The situation is even more desperate today than in 1968 with climate disruption helping wreck food production systems, global toxification, the biodiversity we depend on disappearing, a large land war and other factors making a terminal nuclear catastrophe even more likely.

Prophet of doom?

The Population Bomb begins by describing a “stinking hot night in New Delhi”:

The streets seemed alive with people. People eating, people washing, people sleeping. People visiting, arguing, and screaming. People thrusting their hands through the taxi window, begging… People, people, people, people. As we moved slowly through the mob… the dust, noise, heat, and cooking fires gave the scene a hellish aspect.

Mytheli Sreenivas, a professor at Ohio State University specialising in Women’s, Gender and Sexuality Studies with a focus on modern South Asia, referred to this passage in an article in November 2009.

“Many of Ehrlich’s claims may have sounded familiar to nineteenth century British administrators grappling with Indian famines,” she wrote in Population Bomb? The Debate over Indian Population.

DTE asked Ehrlich about how various commentators had accused his book in the years since 1968 of having racist undertones and how he had responded to the allegations.

 

“I have been a crusader against racism for my entire life and had death threats when organising sit-ins to desegregate restaurants in Lawrence, Kansas in the 1950s. See may book The Race Bomb written years ago with Professor Shirley Fieldman,” he said.
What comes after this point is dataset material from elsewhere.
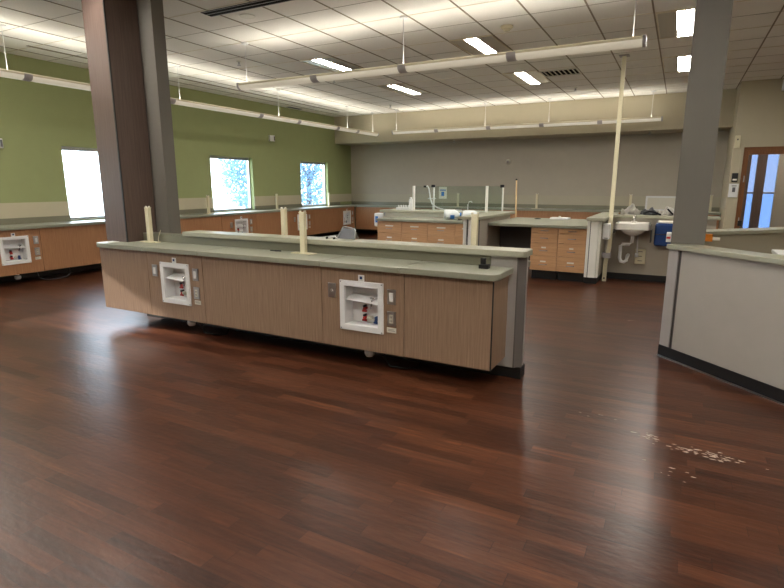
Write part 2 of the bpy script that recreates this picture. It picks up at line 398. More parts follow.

But what Ehrlich wrote in The Population Bomb was extremely controversial.

He had advocated compulsion as a means for population control. Even more controversially, he had said the United States must ‘push’ other countries on controlling their numbers.

“We must have population control at home, hopefully through a system of incentives and penalties, but by compulsion if voluntary methods fail. We must use our political power to push other countries into programs which combine agricultural development and population control,” he had written in his book.
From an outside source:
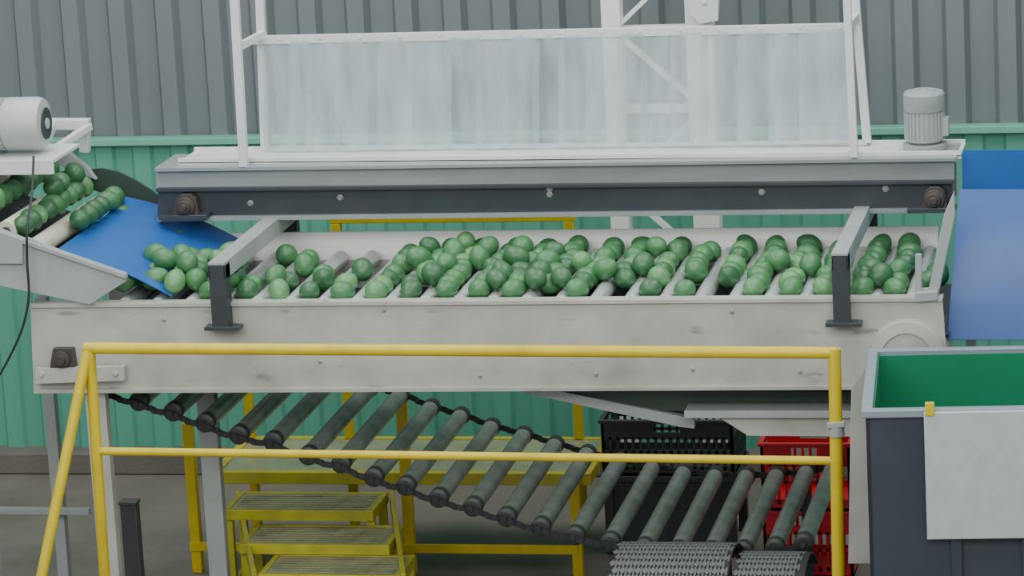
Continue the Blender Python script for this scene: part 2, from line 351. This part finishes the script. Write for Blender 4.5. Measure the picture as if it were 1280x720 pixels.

Sreenivas pointed out that this was where Ehrlich’s book was different from other works on population:

Ehrlich insisted that the “bomb” of overpopulation not only posed a risk to the overcrowded countries, but also threatened the entire planet. In the globalizing world of the mid-twentieth century, Indians could not be expected to “starve silently” on their overcrowded land, but to venture outward in search of more — with untold consequences for the “American way of life.”

Finally, Ehrlich also refused to accept that humanity was going through a ‘population bust’ rather than a ‘population boom’, as has been concluded in several recent studies.

“The world population is not declining. But there is a good drop in fertility rates among the rich. We won’t avoid a collapse without massive redistribution, which in my view means we won’t avoid a collapse,” he told DTE.